** START OF Working data **

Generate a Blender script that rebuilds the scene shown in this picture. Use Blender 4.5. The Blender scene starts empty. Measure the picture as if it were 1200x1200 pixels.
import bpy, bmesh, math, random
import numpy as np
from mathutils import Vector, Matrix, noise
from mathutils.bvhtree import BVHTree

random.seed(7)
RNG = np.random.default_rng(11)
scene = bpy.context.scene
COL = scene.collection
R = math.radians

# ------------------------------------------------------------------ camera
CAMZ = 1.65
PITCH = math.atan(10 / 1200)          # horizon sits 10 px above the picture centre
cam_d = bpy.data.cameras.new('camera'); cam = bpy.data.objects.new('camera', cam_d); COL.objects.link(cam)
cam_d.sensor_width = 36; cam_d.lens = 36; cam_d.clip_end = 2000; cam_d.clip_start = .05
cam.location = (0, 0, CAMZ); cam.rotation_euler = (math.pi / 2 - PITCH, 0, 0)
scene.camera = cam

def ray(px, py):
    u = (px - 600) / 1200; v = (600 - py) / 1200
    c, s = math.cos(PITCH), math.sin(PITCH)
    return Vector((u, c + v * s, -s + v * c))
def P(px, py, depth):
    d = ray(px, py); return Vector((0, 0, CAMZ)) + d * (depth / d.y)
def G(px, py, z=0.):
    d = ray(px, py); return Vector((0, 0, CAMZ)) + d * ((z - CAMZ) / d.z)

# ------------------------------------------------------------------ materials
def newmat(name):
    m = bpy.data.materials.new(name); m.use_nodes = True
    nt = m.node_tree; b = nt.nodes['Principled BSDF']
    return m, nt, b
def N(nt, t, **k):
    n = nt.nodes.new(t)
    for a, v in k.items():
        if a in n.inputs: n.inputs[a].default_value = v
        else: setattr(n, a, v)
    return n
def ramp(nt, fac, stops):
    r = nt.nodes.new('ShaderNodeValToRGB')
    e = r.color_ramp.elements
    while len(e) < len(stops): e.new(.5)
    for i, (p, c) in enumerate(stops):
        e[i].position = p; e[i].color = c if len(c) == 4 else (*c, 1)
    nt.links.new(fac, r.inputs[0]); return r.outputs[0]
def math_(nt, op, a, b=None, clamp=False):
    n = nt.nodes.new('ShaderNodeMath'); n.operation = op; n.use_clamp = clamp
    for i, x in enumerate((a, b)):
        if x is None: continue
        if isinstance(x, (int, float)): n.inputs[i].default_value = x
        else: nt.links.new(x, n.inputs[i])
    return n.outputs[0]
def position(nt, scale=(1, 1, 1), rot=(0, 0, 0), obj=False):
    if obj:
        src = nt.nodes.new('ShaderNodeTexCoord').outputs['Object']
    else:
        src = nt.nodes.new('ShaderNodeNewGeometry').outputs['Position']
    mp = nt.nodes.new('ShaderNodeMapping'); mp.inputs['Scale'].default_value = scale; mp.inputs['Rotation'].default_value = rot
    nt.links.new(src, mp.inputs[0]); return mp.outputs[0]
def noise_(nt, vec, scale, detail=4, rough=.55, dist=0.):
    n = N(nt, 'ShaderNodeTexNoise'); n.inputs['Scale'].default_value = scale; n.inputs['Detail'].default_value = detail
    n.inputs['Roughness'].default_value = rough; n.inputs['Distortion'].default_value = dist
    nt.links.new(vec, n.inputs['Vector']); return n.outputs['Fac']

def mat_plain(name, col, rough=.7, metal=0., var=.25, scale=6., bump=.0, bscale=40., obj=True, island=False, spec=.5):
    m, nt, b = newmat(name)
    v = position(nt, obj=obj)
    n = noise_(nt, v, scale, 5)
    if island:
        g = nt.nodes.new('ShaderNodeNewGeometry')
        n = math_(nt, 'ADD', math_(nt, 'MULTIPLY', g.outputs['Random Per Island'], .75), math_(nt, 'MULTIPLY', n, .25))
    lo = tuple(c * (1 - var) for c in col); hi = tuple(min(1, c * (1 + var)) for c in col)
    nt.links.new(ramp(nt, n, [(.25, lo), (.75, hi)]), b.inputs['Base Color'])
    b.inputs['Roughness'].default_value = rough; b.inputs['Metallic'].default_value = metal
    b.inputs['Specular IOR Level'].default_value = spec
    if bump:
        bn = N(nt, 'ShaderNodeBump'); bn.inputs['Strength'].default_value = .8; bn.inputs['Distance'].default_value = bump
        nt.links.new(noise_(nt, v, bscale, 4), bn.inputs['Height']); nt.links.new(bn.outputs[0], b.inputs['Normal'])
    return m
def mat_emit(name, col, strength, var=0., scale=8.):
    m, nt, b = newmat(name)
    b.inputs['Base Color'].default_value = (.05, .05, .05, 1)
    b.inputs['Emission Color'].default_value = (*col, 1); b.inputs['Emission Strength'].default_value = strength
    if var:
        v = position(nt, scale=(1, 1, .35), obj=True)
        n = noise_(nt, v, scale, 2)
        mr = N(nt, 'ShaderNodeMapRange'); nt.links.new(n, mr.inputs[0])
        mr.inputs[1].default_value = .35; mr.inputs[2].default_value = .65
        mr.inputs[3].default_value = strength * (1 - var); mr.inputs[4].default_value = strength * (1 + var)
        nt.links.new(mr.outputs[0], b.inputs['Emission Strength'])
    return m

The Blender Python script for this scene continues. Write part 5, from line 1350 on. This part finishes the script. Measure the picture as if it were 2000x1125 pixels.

** END OF Working data **

* **What you will do**: Give an exact repetition of all the material.

* **Output for this task**:
Generate a Blender script that rebuilds the scene shown in this picture. Use Blender 4.5. The Blender scene starts empty. Measure the picture as if it were 1200x1200 pixels.
import bpy, bmesh, math, random
import numpy as np
from mathutils import Vector, Matrix, noise
from mathutils.bvhtree import BVHTree

random.seed(7)
RNG = np.random.default_rng(11)
scene = bpy.context.scene
COL = scene.collection
R = math.radians

# ------------------------------------------------------------------ camera
CAMZ = 1.65
PITCH = math.atan(10 / 1200)          # horizon sits 10 px above the picture centre
cam_d = bpy.data.cameras.new('camera'); cam = bpy.data.objects.new('camera', cam_d); COL.objects.link(cam)
cam_d.sensor_width = 36; cam_d.lens = 36; cam_d.clip_end = 2000; cam_d.clip_start = .05
cam.location = (0, 0, CAMZ); cam.rotation_euler = (math.pi / 2 - PITCH, 0, 0)
scene.camera = cam

def ray(px, py):
    u = (px - 600) / 1200; v = (600 - py) / 1200
    c, s = math.cos(PITCH), math.sin(PITCH)
    return Vector((u, c + v * s, -s + v * c))
def P(px, py, depth):
    d = ray(px, py); return Vector((0, 0, CAMZ)) + d * (depth / d.y)
def G(px, py, z=0.):
    d = ray(px, py); return Vector((0, 0, CAMZ)) + d * ((z - CAMZ) / d.z)

# ------------------------------------------------------------------ materials
def newmat(name):
    m = bpy.data.materials.new(name); m.use_nodes = True
    nt = m.node_tree; b = nt.nodes['Principled BSDF']
    return m, nt, b
def N(nt, t, **k):
    n = nt.nodes.new(t)
    for a, v in k.items():
        if a in n.inputs: n.inputs[a].default_value = v
        else: setattr(n, a, v)
    return n
def ramp(nt, fac, stops):
    r = nt.nodes.new('ShaderNodeValToRGB')
    e = r.color_ramp.elements
    while len(e) < len(stops): e.new(.5)
    for i, (p, c) in enumerate(stops):
        e[i].position = p; e[i].color = c if len(c) == 4 else (*c, 1)
    nt.links.new(fac, r.inputs[0]); return r.outputs[0]
def math_(nt, op, a, b=None, clamp=False):
    n = nt.nodes.new('ShaderNodeMath'); n.operation = op; n.use_clamp = clamp
    for i, x in enumerate((a, b)):
        if x is None: continue
        if isinstance(x, (int, float)): n.inputs[i].default_value = x
        else: nt.links.new(x, n.inputs[i])
    return n.outputs[0]
def position(nt, scale=(1, 1, 1), rot=(0, 0, 0), obj=False):
    if obj:
        src = nt.nodes.new('ShaderNodeTexCoord').outputs['Object']
    else:
        src = nt.nodes.new('ShaderNodeNewGeometry').outputs['Position']
    mp = nt.nodes.new('ShaderNodeMapping'); mp.inputs['Scale'].default_value = scale; mp.inputs['Rotation'].default_value = rot
    nt.links.new(src, mp.inputs[0]); return mp.outputs[0]
def noise_(nt, vec, scale, detail=4, rough=.55, dist=0.):
    n = N(nt, 'ShaderNodeTexNoise'); n.inputs['Scale'].default_value = scale; n.inputs['Detail'].default_value = detail
    n.inputs['Roughness'].default_value = rough; n.inputs['Distortion'].default_value = dist
    nt.links.new(vec, n.inputs['Vector']); return n.outputs['Fac']

def mat_plain(name, col, rough=.7, metal=0., var=.25, scale=6., bump=.0, bscale=40., obj=True, island=False, spec=.5):
    m, nt, b = newmat(name)
    v = position(nt, obj=obj)
    n = noise_(nt, v, scale, 5)
    if island:
        g = nt.nodes.new('ShaderNodeNewGeometry')
        n = math_(nt, 'ADD', math_(nt, 'MULTIPLY', g.outputs['Random Per Island'], .75), math_(nt, 'MULTIPLY', n, .25))
    lo = tuple(c * (1 - var) for c in col); hi = tuple(min(1, c * (1 + var)) for c in col)
    nt.links.new(ramp(nt, n, [(.25, lo), (.75, hi)]), b.inputs['Base Color'])
    b.inputs['Roughness'].default_value = rough; b.inputs['Metallic'].default_value = metal
    b.inputs['Specular IOR Level'].default_value = spec
    if bump:
        bn = N(nt, 'ShaderNodeBump'); bn.inputs['Strength'].default_value = .8; bn.inputs['Distance'].default_value = bump
        nt.links.new(noise_(nt, v, bscale, 4), bn.inputs['Height']); nt.links.new(bn.outputs[0], b.inputs['Normal'])
    return m
def mat_emit(name, col, strength, var=0., scale=8.):
    m, nt, b = newmat(name)
    b.inputs['Base Color'].default_value = (.05, .05, .05, 1)
    b.inputs['Emission Color'].default_value = (*col, 1); b.inputs['Emission Strength'].default_value = strength
    if var:
        v = position(nt, scale=(1, 1, .35), obj=True)
        n = noise_(nt, v, scale, 2)
        mr = N(nt, 'ShaderNodeMapRange'); nt.links.new(n, mr.inputs[0])
        mr.inputs[1].default_value = .35; mr.inputs[2].default_value = .65
        mr.inputs[3].default_value = strength * (1 - var); mr.inputs[4].default_value = strength * (1 + var)
        nt.links.new(mr.outputs[0], b.inputs['Emission Strength'])
    return m

The Blender Python script for this scene continues. Write part 5, from line 1350 on. This part finishes the script. Measure the picture as if it were 2000x1125 pixels.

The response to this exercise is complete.